#### What to produce
Return the listing below exactly, with the pictures dropped.

#### Data extract
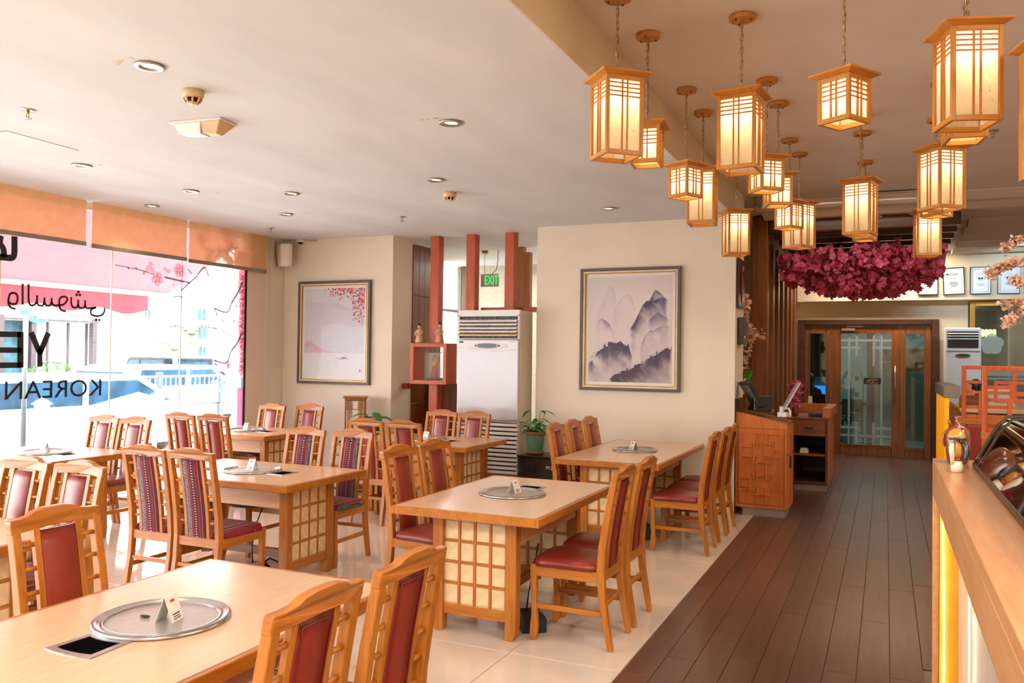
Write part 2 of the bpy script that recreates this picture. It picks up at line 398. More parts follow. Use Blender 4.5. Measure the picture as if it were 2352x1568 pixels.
w = boxes((-7.62, -7.43, 8.60, 9.1, 0, 3.15)); 
struct(w.build('wall_left_panelled', 'wall_paint'))
tag(boxes((-7.44, -7.424, 8.605, 8.72, 0, 3.15), (-7.44, -7.424, 8.728, 8.995, 0, 3.15)).build('trim_4', 'wall_paint', bevel=.002), kind='structure')
struct(boxes((-7.62, -7.38, -3, 8.27, -.12, .10)).build('trim_5', 'white_paint'))
struct(boxes((-7.47, -7.44, -2.95, 8.27, 3.08, 3.15)).build('trim_6', 'white_paint'))
struct(boxes((-3.72, -1.46, 8.985, 9.0, 0, .08)).build('baseboard_back', 'wall_paint'))
# alcove side wall (end face of the middle wall) with dark wainscot
struct(boxes((-1.457, -1.448, 9.02, 9.53, 0, 1.22)).build('trim_7', 'wainscot'))
# ---- shop-front glass
win = struct(empty('window_1', (-7.42, 0, 0)))
joints = [-2.9, -.2, 1.2, 2.5, 3.8, 5.05, 6.26, 7.21, 8.24]
for a, b_ in zip(joints[:-1], joints[1:]):
    B().box(-.004, .004, a + .004, b_ - .004, .10, 3.12).build('pane', 'clear_glass', win)
for j in joints[1:-1]: B().box(-.006, .006, j - .006, j + .006, .10, 3.12).build('glass_joint', 'white_plastic', win)
B().box(-.02, .02, 8.24, 8.27, .1, 3.12).build('window_frame', 'dark_metal', win)
# ---- room behind the opening
struct(boxes((-6.75, -6.6, 9.48, 11.75, 0, 3.15), (-6.75, -6.6, 12.6, 12.8, 0, 3.15), (-6.75, -6.6, 11.75, 12.6, 0, .5)).build('wall_side_room_left', 'wall_paint'))
struct(boxes((-6.75, -3.59, 12.65, 12.8, 0, 3.15)).build('wall_side_room_back', 'stone_wall'))
struct(boxes((-3.72, -3.59, 9.56, 12.65, 0, 3.15)).build('wall_side_room_right', 'stone_wall'))
w2 = struct(empty('window_2', (-6.62, 12.17, 0)))
B().box(-.005, .005, -.42, .43, .5, 3.14).build('pane', 'clear_glass', w2)
boxes((-.03, .03, -.42, .43, 2.36, 2.40), (-.03, .03, .38, .43, .5, 3.14)).build('window_frame', 'grey_paint', w2)
ww = tag(empty('wood_wall_panel', (-5.70, 9.48, 0)), 'tall red-brown timber cladding beside the opening behind the shelf post', 'wall panel')
for k_ in range(5):
    for (z0, z1) in ((.0, 1.0), (1.005, 2.42), (2.425, 3.1)):
        B().box(-.05, .012, .002 + k_ * .155, .153 + k_ * .155, z0, z1).build('plank', 'dark_oak_z', ww, bevel=.003)
pt = tag(empty('low_partition', (-5.35, 9.95, 0)), 'low brown wooden partition behind the shelf post', 'partition')
boxes((-.35, .75, -.02, .02, 0, 1.22)).build('panel', 'dark_oak_z', pt); boxes((-.36, .76, -.03, .03, 1.22, 1.26)).build('cap_rail', 'dark_oak_x', pt)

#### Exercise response
Write part 2 of the bpy script that recreates this picture. It picks up at line 398. More parts follow. Use Blender 4.5. Measure the picture as if it were 2352x1568 pixels.
w = boxes((-7.62, -7.43, 8.60, 9.1, 0, 3.15)); 
struct(w.build('wall_left_panelled', 'wall_paint'))
tag(boxes((-7.44, -7.424, 8.605, 8.72, 0, 3.15), (-7.44, -7.424, 8.728, 8.995, 0, 3.15)).build('trim_4', 'wall_paint', bevel=.002), kind='structure')
struct(boxes((-7.62, -7.38, -3, 8.27, -.12, .10)).build('trim_5', 'white_paint'))
struct(boxes((-7.47, -7.44, -2.95, 8.27, 3.08, 3.15)).build('trim_6', 'white_paint'))
struct(boxes((-3.72, -1.46, 8.985, 9.0, 0, .08)).build('baseboard_back', 'wall_paint'))
# alcove side wall (end face of the middle wall) with dark wainscot
struct(boxes((-1.457, -1.448, 9.02, 9.53, 0, 1.22)).build('trim_7', 'wainscot'))
# ---- shop-front glass
win = struct(empty('window_1', (-7.42, 0, 0)))
joints = [-2.9, -.2, 1.2, 2.5, 3.8, 5.05, 6.26, 7.21, 8.24]
for a, b_ in zip(joints[:-1], joints[1:]):
    B().box(-.004, .004, a + .004, b_ - .004, .10, 3.12).build('pane', 'clear_glass', win)
for j in joints[1:-1]: B().box(-.006, .006, j - .006, j + .006, .10, 3.12).build('glass_joint', 'white_plastic', win)
B().box(-.02, .02, 8.24, 8.27, .1, 3.12).build('window_frame', 'dark_metal', win)
# ---- room behind the opening
struct(boxes((-6.75, -6.6, 9.48, 11.75, 0, 3.15), (-6.75, -6.6, 12.6, 12.8, 0, 3.15), (-6.75, -6.6, 11.75, 12.6, 0, .5)).build('wall_side_room_left', 'wall_paint'))
struct(boxes((-6.75, -3.59, 12.65, 12.8, 0, 3.15)).build('wall_side_room_back', 'stone_wall'))
struct(boxes((-3.72, -3.59, 9.56, 12.65, 0, 3.15)).build('wall_side_room_right', 'stone_wall'))
w2 = struct(empty('window_2', (-6.62, 12.17, 0)))
B().box(-.005, .005, -.42, .43, .5, 3.14).build('pane', 'clear_glass', w2)
boxes((-.03, .03, -.42, .43, 2.36, 2.40), (-.03, .03, .38, .43, .5, 3.14)).build('window_frame', 'grey_paint', w2)
ww = tag(empty('wood_wall_panel', (-5.70, 9.48, 0)), 'tall red-brown timber cladding beside the opening behind the shelf post', 'wall panel')
for k_ in range(5):
    for (z0, z1) in ((.0, 1.0), (1.005, 2.42), (2.425, 3.1)):
        B().box(-.05, .012, .002 + k_ * .155, .153 + k_ * .155, z0, z1).build('plank', 'dark_oak_z', ww, bevel=.003)
pt = tag(empty('low_partition', (-5.35, 9.95, 0)), 'low brown wooden partition behind the shelf post', 'partition')
boxes((-.35, .75, -.02, .02, 0, 1.22)).build('panel', 'dark_oak_z', pt); boxes((-.36, .76, -.03, .03, 1.22, 1.26)).build('cap_rail', 'dark_oak_x', pt)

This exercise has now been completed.